264 A.D. 403 | N.Y. App. Div. | 1942

Callahan, J.

The facts affecting the court’s jurisdiction in these actions are distinguishable from those found in the case relied on by the Appellate Term (Jensen v. United Air Lines Transport Corp., 255 App. Div. 611; affd., 281 N. Y. 598). There some part of the actual transportation of passengers was carried *404on in this State. We find, nevertheless, that jurisdiction was properly upheld in the present cases for the following reasons: (1) Plaintiff is a domestic corporation conducting business in this State; (2) defendants, who are trustees of a railroad appointed in a proceeding brought under section 77 of the Bankruptcy Act (U. S. Code [1934 ed.], tit. 11, § 205), are subject to a suit by a resident of this State arising out of the conduct of the railroad (Jacobs v. Blair, 157 App. Div. 601; U. S. Code [1934 ed. supps.], tit. 11, § 205, subd. [j]); (3) the actions are for breach of contract of carnage, and, being transitory in nature, jurisdiction was properly acquired in New York by service in one instance on the railroad’s officer and, in the other, on its managing agent, who were found here, the business of the railroad being carried on here, as will be hereinafter indicated.

Assuming that the notice of motion to dismiss for lack of jurisdiction properly raised the issue as to whether the suits imposed an unreasonable burden on interstate commerce, we think that, in the light of all the circumstances, a finding was warranted that ■ no such burden was imposed. The evidence discloses that the railroad was doing more than merely soliciting business in this State. It maintained a fiscal office here, where some of its financial affairs were carried on. It also had offices here, with numerous employees who, in connection with the solicitation of business, sold tickets and received moneys for transportation of passengers to points on and beyond the railroad lines maintained by defendants. Though these moneys were turned over to an initial carrier, defendants undoubtedly ultimately received a portion thereof.

The contracts in suit were entered into in Colorado. They provided that the goods shipped were to be consigned to points outside the State, but were subject to subsequent diversion orders rerouting the goods to this State, where they were ultimately delivered.

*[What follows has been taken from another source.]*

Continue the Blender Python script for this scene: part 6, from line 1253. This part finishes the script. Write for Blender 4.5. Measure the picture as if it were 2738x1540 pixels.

In some instances such agreements of diversion were made while the goods were in the possession of the defendants. From all that appears in this record, the negligence or breach of contract causing the alleged damages may have occurred in New York. We, therefore, determine that the New York courts are warranted in assuming jurisdiction without unreasonably burdening interstate commerce. (State of Missouri ex rel. St. Louis, B. & M. R. Co. v. Taylor, 266 U. S. 200; International Milling Co. v. Columbia Co., 292 id. 511.)

In view of the foregoing, we find it unnecessary to pass on the question as to whether it would be proper to apply section 229-b of the Civil Practice Act here, when the contracts involved were made prior to the adoption of said statute.

*405The determination of the Appellate Term should be affirmed, with twenty dollars costs and disbursements, with leave to the defendants to answer within five days after service of order, on payment of said costs and the costs awarded by the Appellate Term.

Martin, P. J., Dore and Cohn, JJ., concur.

Determination unanimously affirmed, with twenty dollars costs and disbursements, with leave to the defendants to answer within five days after service of order, on payment of said costs and the costs awarded by the Appellate Term.